The DB2 clients are supported on a variety of platforms, including Windows, AIX, HP-UX, Linux, and Solaris.
DB2 Connect :

DB2 Connect provides connectivity to IBM mainframe databases for e-business and other applications running under various UNIX and non-UNIX operating systems. DB2 Connect has several connection solutions. DB2 Connect Personal Edition provides direct connectivity to zSeries or iSeries databases; DB2 Connect Enterprise Edition provides indirect connectivity that allows clients to access host databases through the DB2 Connect server. DB2 Connect Unlimited Edition is an additional solution that makes product selection and licensing easier.
DB2 Connect forwards SQL statements submitted by application programs to DB2 for z/OS, DB2 for VSE and VM, or DB2 for iSeries database servers. DB2 Connect can forward almost any valid SQL statement. DB2 Connect fully supports the common IBM SQL, as well as the DB2 Universal Database for z/OS, DB2 for VSE and VM, and DB2 for iSeries implementations of SQL.
DB2 Connect implements the Distributed Relational Database Architecture (DRDA) to reduce the cost and complexity of accessing data stored in DB2 for iSeries, DB2 UDB for z/OS, DB2 for VSE and VM, and other DRDA-compliant database servers. By fully exploiting DRDA, DB2 Connect offers a well-performing, low-cost solution with the system-management characteristics that customers require. In the DB2 Connect environment, the DB2 Connect workstation can function only as an application requester on behalf of application programs.
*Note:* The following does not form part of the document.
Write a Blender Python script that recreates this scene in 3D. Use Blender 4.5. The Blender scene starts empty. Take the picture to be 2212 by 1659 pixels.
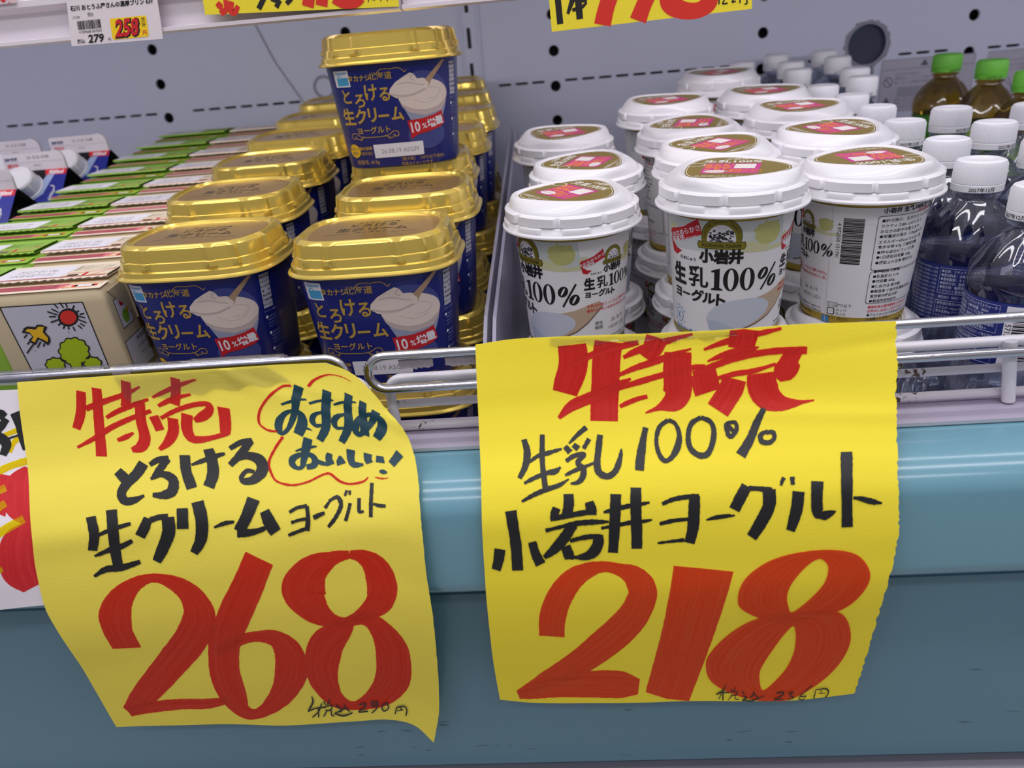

DB2 Connect allows clients to access data stored on data servers that implement the DRDA. The target database server for a DB2 Connect installation is known as a DRDA application server. The most commonly accessed DRDA application server is DB2 for z/OS. The database application must request the data from a DRDA application server through a DRDA application requester. DB2 Connect provides the DRDA application requestor functionality. The DRDA application server accessed using DB2 Connect could be any DB2 server on z/OS, VM and VSE, or iSeries.